Spruiell: Liberal Theory of 'Lapdog' Press Well-matched by Conservative Watchdogs

May 24th, 2006 12:48 PM

At National Review Online today, Stephen Spruiell of NRO's Media Blog reviews a new book charging the liberal media are a pound full of poodles for the White House. It's like a modern-day reworking of Mark Hertsgaard's Reagan-era tract On Bended Knee -- the last time an author wrote a laugh-out-loud expose of the supposedly wimpy/conservative national media sucking up to a president:

Eric Boehlert would freak out if you were to point out to him how much his book Lapdogs: How the Press Rolled Over for Bush reads like a mirror image of the conservative press criticism he despises. According to Boehlert, the “fear of conservative press critics”—or “The Press Haters” as he calls them (us) in a chapter by that name—is one of the factors that brought about the mainstream media’s transformation from the snarling, merciless pit bulls of the Clinton years to the cowardly, right-leaning lapdogs of today. If Boehlert’s book itself could be considered an argument, it would be that the Left must emulate these critics so that the media will stop being “[a]fraid of the facts and the consequences of reporting them.”

Boehlert argues, of course, that there’s a world of difference between organizations like the liberal Media Matters for America—“whose work I relied on extensively”—and the conservative Media Research Center, which he lumps in with the press haters.

The distinction, Boehlert writes, is that the press haters want to “dismantle journalism” and “create confusion about facts, while simultaneously undermining news consumers’ confidence in the MSM.” They “aren’t interested in thoughtful analysis or improving the craft of journalism”—which, Boehlert implies, separates them from reasonable, thoughtful press critics such as himself. People like him just want the media to start reporting “the facts”—that’s all.

The trouble is, for every passage in which Boehlert catalogues the media’s failure to “report the facts,” I could produce an equal and opposite passage arguing the same thing from a conservative viewpoint.

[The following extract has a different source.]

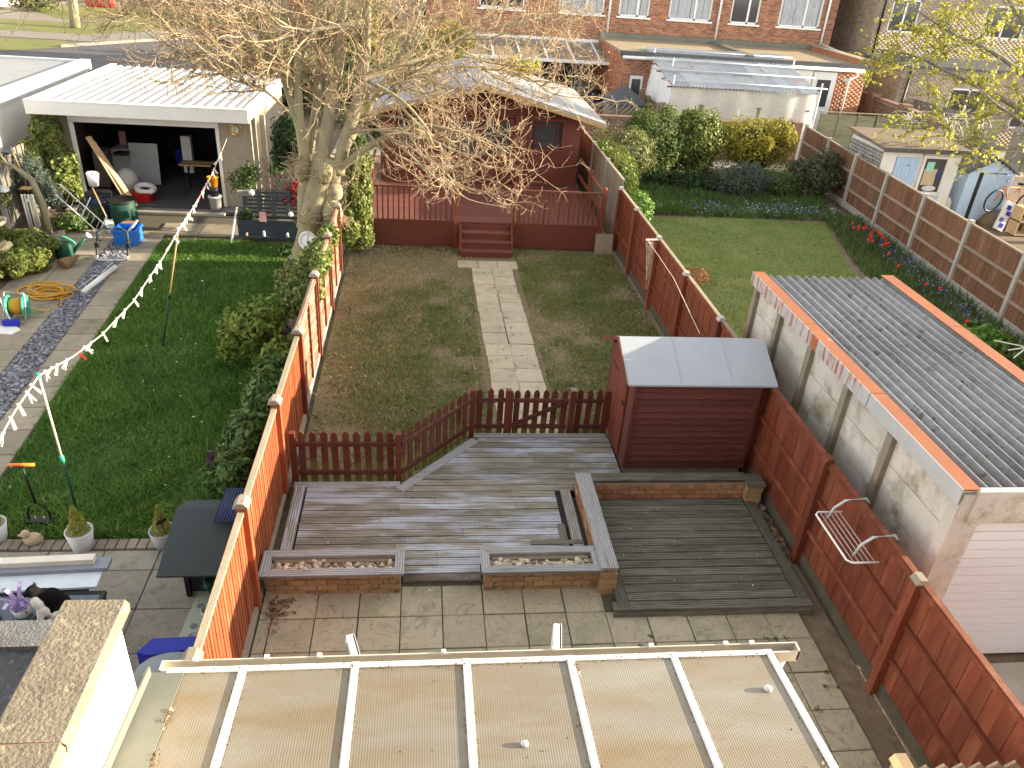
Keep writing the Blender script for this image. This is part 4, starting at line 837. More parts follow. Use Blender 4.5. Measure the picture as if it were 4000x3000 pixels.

Spruiell noted that Boehlert is offended by Jack Abramoff stories that suggest the Abramoff scandal is bipartisan -- and then added that here at NewsBusters, Brent Baker just made the point that CBS's Gloria Borger claimed that William Jefferson's bribery scandal was bad for both parties.

We would also rebut Boehlert, a long-time Salon.com writer who also writes for Rolling Stone, by suggesting that some conservative critics are much more generous than he is in believing that there are points of media criticism that both left and right can agree on (at least occasionally and situationally) about improving the craft of journalism: less anonymous sourcing, more attention to detail, less ratings-obsessed fluff, and so on. To simply paint with a broad brush -- and insist that conservatives favor "dismantling journalism" and oppose the distribution of "the facts" -- sounds like it belongs in a leftist direct-mail fundraising letter, not a serious nonfiction book.